Your task is to reproduce, verbatim and without pictures, the lines from the opening of the listing through the line containing "put('window', (x, RY, RZ-.02".

**** Available data ****

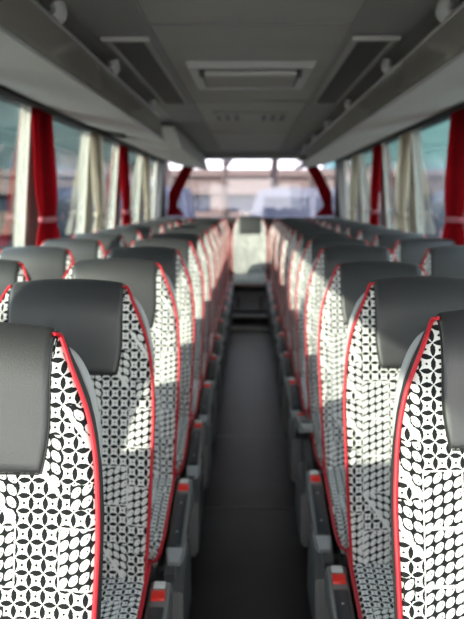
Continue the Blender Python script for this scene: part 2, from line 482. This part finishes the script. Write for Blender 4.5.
# fourth right-hand seat has its armrest tipped up a little
for ch in raised.children:
    if ch.name.startswith('armrest') and not ch.name.startswith('armrest_bracket'):
        piv = Vector((0, -.13, .50-PZ))
        ch.matrix_basis = Matrix.Translation(piv) @ Matrix.Rotation(R(-20), 4, 'X') @ Matrix.Translation(-piv)
RY, RZ = 11.08, .085
for k, x in enumerate((-.922, -.461, 0, .461, .922)):
    put('window', (x, RY, RZ-.02 if x else RZ), ['patterned coach seat at the left end of the rear bench row', 'patterned rear row coach seat just left of the middle one', 'patterned coach seat facing straight down the aisle, middle of the rear row', 'patterned rear row coach seat just right of the middle one', 'patterned coach seat at the right end of the rear bench row'][k], 'seats in the rear row')

# ------------------------------------------------------------------ shell of the coach
Y0, Y1 = -2.2, 11.75
TX, BX, WZ0, WZ1 = 1.15, 1.22, 1.06, 1.95          # window band: leans inwards
struct('floor', boxbm(-.32, .32, Y0, 9.62, -.08, 0), FLOOR)
bm = bmesh.new()
for s in (-1, 1): box(bm, min(s*.27, s*1.24), max(s*.27, s*1.24), Y0, Y1, -.06, PZ0)
struct('trim_1', bm, PLAT, label='dark raised platforms carrying the seats')
# floor joints and the aisle hatch
bm = bmesh.new()
for y in (3.98, 5.25, 8.7): box(bm, -.265, .265, y, y+.008, -.001, .0015)
struct('trim_2', bm, SIDEP)
# steps up to the rear row
bm = bmesh.new(); box(bm, -.265, .265, 9.62, 10.0, -.08, .03); box(bm, -.265, .265, 10.0, 10.52, -.08, .125)
struct('trim_3', bm, FLOOR, label='dark steps at the end of the aisle')
bm = bmesh.new(); box(bm, -.232, .232, 9.60, 9.66, .004, .036, .003); box(bm, -.232, .232, 9.98, 10.04, .098, .131, .003)
struct('trim_4', bm, HATCH, label='silver step nosings')
struct('ceiling', boxbm(-1.3, 1.3, Y0, Y1, 2.075, 2.16), CEIL)
bm = bmesh.new()
for s in (-1, 1): box(bm, min(s*.36, s*.60), max(s*.36, s*.60), Y0, 11.0, 2.066, 2.074, .003)
struct('trim_5', bm, CEIL2, label='darker borders along the ceiling')
bm = bmesh.new()
for y in (.9, 3.2, 5.65, 8.2): box(bm, -.36, .36, y, y+.012, 2.068, 2.0745)
struct('trim_6', bm, CEIL2)
for s, nm in ((-1, 'left'), (1, 'right')):
    bm = bmesh.new()
    def X(a): return s*a
    extrude_poly(bm, [(X(BX), -.06), (X(BX), WZ0), (X(BX+.08), WZ0), (X(BX+.08), -.06)], 'y', Y0, Y1)
    extrude_poly(bm, [(X(TX), WZ1), (X(TX-.03), 2.075), (X(TX+.16), 2.16), (X(TX+.1), WZ1)], 'y', Y0, Y1)
    struct('wall_'+nm, bm, WALL)
    bm = bmesh.new()
    box(bm, min(X(BX-.05), X(BX+.01)), max(X(BX-.05), X(BX+.01)), Y0, Y1, WZ0-.02, WZ0+.012, .004)
    struct('baseboard_'+nm, bm, SHELL, label='dark ledge under the windows')
PY = [-1.75, -.15, 1.45, 3.1, 4.77, 6.45, 7.85, 9.5, 11.3]
tn = 7; wn = 1
def wallx(z): return BX+(TX-BX)*(z-WZ0)/(WZ1-WZ0)
for s, nm in ((-1, 'left'), (1, 'right')):
    for y in PY:
        hw = .15 if y < 9 else (.16 if y < 11 else .45)
        bm = bmesh.new()
        extrude_poly(bm, [(s*(wallx(WZ0)-.006), WZ0), (s*(wallx(WZ1)-.006), WZ1), (s*(wallx(WZ1)+.05), WZ1), (s*(wallx(WZ0)+.05), WZ0)], 'y', y-hw, y+hw)
        struct(f'trim_{tn}', bm, PILL); tn += 1
    for a, b in zip(PY, PY[1:]):
        ha = .15 if a < 9 else .16; hb = .15 if b < 9 else (.16 if b < 11 else .45)
        bm = bmesh.new()
        extrude_poly(bm, [(s*(wallx(WZ0)+.004), WZ0-.01), (s*(wallx(WZ1)+.004), WZ1+.01), (s*(wallx(WZ1)+.010), WZ1+.01), (s*(wallx(WZ0)+.010), WZ0-.01)], 'y', a+ha, b-hb)
        struct(f'window_{wn}', bm, GSIDE, label='tinted side window pane'); wn += 1
# rear wall with its wide window
bm = bmesh.new()
box(bm, -1.3, 1.3, Y1-.05, Y1+.05, -.06, 1.22); box(bm, -1.3, 1.3, Y1-.05, Y1+.05, 1.985, 2.16)
for s in (-1, 1): box(bm, min(s*1.13, s*1.3), max(s*1.13, s*1.3), Y1-.05, Y1+.05, 1.22, 1.985)
struct('wall_rear', bm, SHELL)
struct('trim_50', boxbm(-1.2, 1.2, 11.32, Y1-.05, 1.14, 1.222, .01), DARK, label='dark parcel shelf behind the rear row')
struct('trim_51', boxbm(-1.12, 1.12, 11.55, Y1-.05, 1.99, 2.075, .01), CEIL2, label='dark header above the rear window')
struct(f'window_{wn}', boxbm(-1.14, 1.14, Y1-.005, Y1, 1.21, 1.99), GREAR, label='wide rear window pane')
# windscreen wall behind the viewer
bm = bmesh.new(); box(bm, -1.3, 1.3, Y0-.05, Y0, -.06, .65); box(bm, -1.3, 1.3, Y0-.05, Y0, 2.08, 2.16)
struct('wall_front', bm, WALL)
# curtain rails
for s in (-1, 1):
    bm = bmesh.new(); box(bm, min(s*1.08, s*1.13), max(s*1.08, s*1.13), Y0, 11.3, 1.925, 1.952, .004)
    struct(f'trim_{52 if s<0 else 53}', bm, DARK, label='dark curtain rail above the windows')

# ------------------------------------------------------------------ luggage racks
def rack(s, y0, y1, label, module=False):
    root = empty('luggage_rack', (s*.85, y0, 1.9), label, 'luggage rack', 'overhead luggage racks')
    def P(x, z): return (s*x-s*.85, z-1.9)
    L = y1-y0
    bm = bmesh.new()
    extrude_poly(bm, [P(.575, 1.838), P(.72, 1.862), P(.95, 1.905), P(1.115, 1.955), P(1.115, 1.975), P(.95, 1.925), P(.72, 1.882), P(.575, 1.858)], 'y', 0, L)
    link('underside', bm, RACK, root)
    bm = bmesh.new()
    if not module:
        extrude_poly(bm, [P(.570, 1.842), P(.578, 1.87), P(.598, 1.99), P(.610, 1.99), P(.590, 1.865), P(.582, 1.84)], 'y', 0, L)
        tag(link('front_lip', bm, LIP, root, False), 'glossy brown-grey rack lip')
    else:
        extrude_poly(bm, [P(.545, 1.842), P(.60, 2.03), P(.99, 2.03), P(.99, 1.94), P(.72, 1.88), P(.56, 1.832)], 'y', 0, L)
        link('front_lip', bm, RACK, root, False)
    bm = bmesh.new()
    tube(bm, [Vector((P(.604, 0)[0], 0, 1.997-1.9)), Vector((P(.604, 0)[0], L, 1.997-1.9))], .011, 10)
    tube(bm, [Vector((P(.572, 0)[0], 0, 1.840-1.9)), Vector((P(.572, 0)[0], L, 1.840-1.9))], .006, 8)
    tag(link('edge_rail', bm, EDGE, root), 'pale metal edging')
    if not module:
        link('back_panel', boxbm(min(s*.75, s*.77)-s*.85, max(s*.75, s*.77)-s*.85, .01, L-.01, -.01, .172), DARK, root, False)
        for y in [1.7, 2.80, 3.93, 5.45, 6.9, 8.3, 9.7]:
            if y0 < y < y1-.1:
                bm = bmesh.new()
                pts = spline([(P(.614, 0)[0], y-y0, .108), (P(.600, 0)[0], y-y0, .120), (P(.597, 0)[0], y-y0, .136), (P(.603, 0)[0], y-y0, .152)], 5)
                tube(bm, pts, .024, 12, 1.9, Vector((0, 1, 0)))
                tag(link('bracket', bm, HATCH, root), 'pale rounded hanger bracket')
    return root
rack(-1, Y0+.05, 5.85, 'left overhead luggage rack, long near section with glossy brown lip')
rack(-1, 7.0, 11.5, 'left overhead rack, plain grey far section near the rear window', True)
rack(1, Y0+.05, 11.5, 'right overhead luggage rack running the whole length of the coach')

# ------------------------------------------------------------------ ceiling fittings
def vent(s):
    root = empty('ceiling_vent', (s*.475, 4.55, 2.066), f'dark ribbed air vent panel in the ceiling, {"left" if s<0 else "right"} of the roof hatch', 'air vent', 'ribbed ceiling vents')
    a, b, h0, h1 = -.062, .062, -1.12, 1.1
    bm = bmesh.new()
    box(bm, a-.025, b+.025, h0-.03, h0, -.014, 0, .004); box(bm, a-.025, b+.025, h1, h1+.03, -.014, 0, .004)
    for e in (a-.025, b): box(bm, e, e+.025, h0-.001, h1+.001, -.014, 0, .004)
    link('frame', bm, CEIL if s < 0 else CEIL, root)
    link('backing', boxbm(a, b, h0, h1, -.004, 0), DARK, root, False)
    bm = bmesh.new()
    n = 11
    for k in range(n):
        x = a+(b-a)*(k+.5)/n; box(bm, x-.0035, x+.0035, h0, h1, -.012, -.003)
    link('grille', bm, GRILL, root, False)
    bm = boxbm(a-.03, b+.03, h0-.045, h0-.012, -.02, -.002, .005)
    tag(link('end_bar', bm, HATCH, root), 'paler front end bar')
vent(-1); vent(1)
root = empty('roof_hatch', (0, 4.05, 2.074), 'pale grey emergency roof hatch in the middle of the ceiling', 'roof hatch')
bm = bmesh.new()
# ring-shaped frame with a sloping front lip
def ringframe(bm, x, y0, y1, t, z0, z1, slope):
    o1 = [(-x, y0), (x, y0), (x*.97, y1), (-x*.97, y1)]
    i1 = [(-x+t, y0+t), (x-t, y0+t), (x*.97-t, y1-t), (-x*.97+t, y1-t)]
    top = [bm.verts.new((p[0], p[1], z1)) for p in o1]; out = [bm.verts.new((p[0]*(1-slope), p[1]+(slope*.25 if p[1] < (y0+y1)/2 else -slope*.25), z0)) for p in o1]
    inn = [bm.verts.new((p[0], p[1], z0)) for p in i1]; it = [bm.verts.new((p[0], p[1], z1)) for p in i1]
    for A, B in ((top, out), (out, inn), (inn, it)):
        for k in range(4): bm.faces.new((A[k], A[(k+1) % 4], B[(k+1) % 4], B[k]))
ringframe(bm, .298, 0, .80, .055, -.030, 0, .04)
link('frame', bm, HATCH, root, False)
bm = bmesh.new(); box(bm, -.225, .225, .10, .73, -.026, -.004, .01)
link('hatch_cover', bm, CEIL, root)
bm = bmesh.new(); box(bm, -.215, .215, .085, .14, -.052, -.028, .01)
tag(link('handle', bm, HATCH, root), 'pale grab bar')
for s in (-1, 1): link('handle_bracket', boxbm(s*.226-.012, s*.226+.012, .075, .155, -.056, -.012, .006), SHELL, root)
root = empty('ceiling_grille', (0, 6.75, 2.074), 'small slotted grille in the ceiling behind the roof hatch', 'air vent')
link('plate', boxbm(-.27, .27, -.40, .40, -.008, 0, .003), CEIL, root)
for k in range(8):
    if k in (3, 4): continue
    x = -.238+k*.068
    link('slot', boxbm(x-.017, x+.017, -.20, .20, -.011, -.006, .002), GRILL, root, False)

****

**Completed task**:
Continue the Blender Python script for this scene: part 2, from line 482. This part finishes the script. Write for Blender 4.5.
# fourth right-hand seat has its armrest tipped up a little
for ch in raised.children:
    if ch.name.startswith('armrest') and not ch.name.startswith('armrest_bracket'):
        piv = Vector((0, -.13, .50-PZ))
        ch.matrix_basis = Matrix.Translation(piv) @ Matrix.Rotation(R(-20), 4, 'X') @ Matrix.Translation(-piv)
RY, RZ = 11.08, .085
for k, x in enumerate((-.922, -.461, 0, .461, .922)):
    put('window', (x, RY, RZ-.02 if x else RZ), ['patterned coach seat at the left end of the rear bench row', 'patterned rear row coach seat just left of the middle one', 'patterned coach seat facing straight down the aisle, middle of the rear row', 'patterned rear row coach seat just right of the middle one', 'patterned coach seat at the right end of the rear bench row'][k], 'seats in the rear row')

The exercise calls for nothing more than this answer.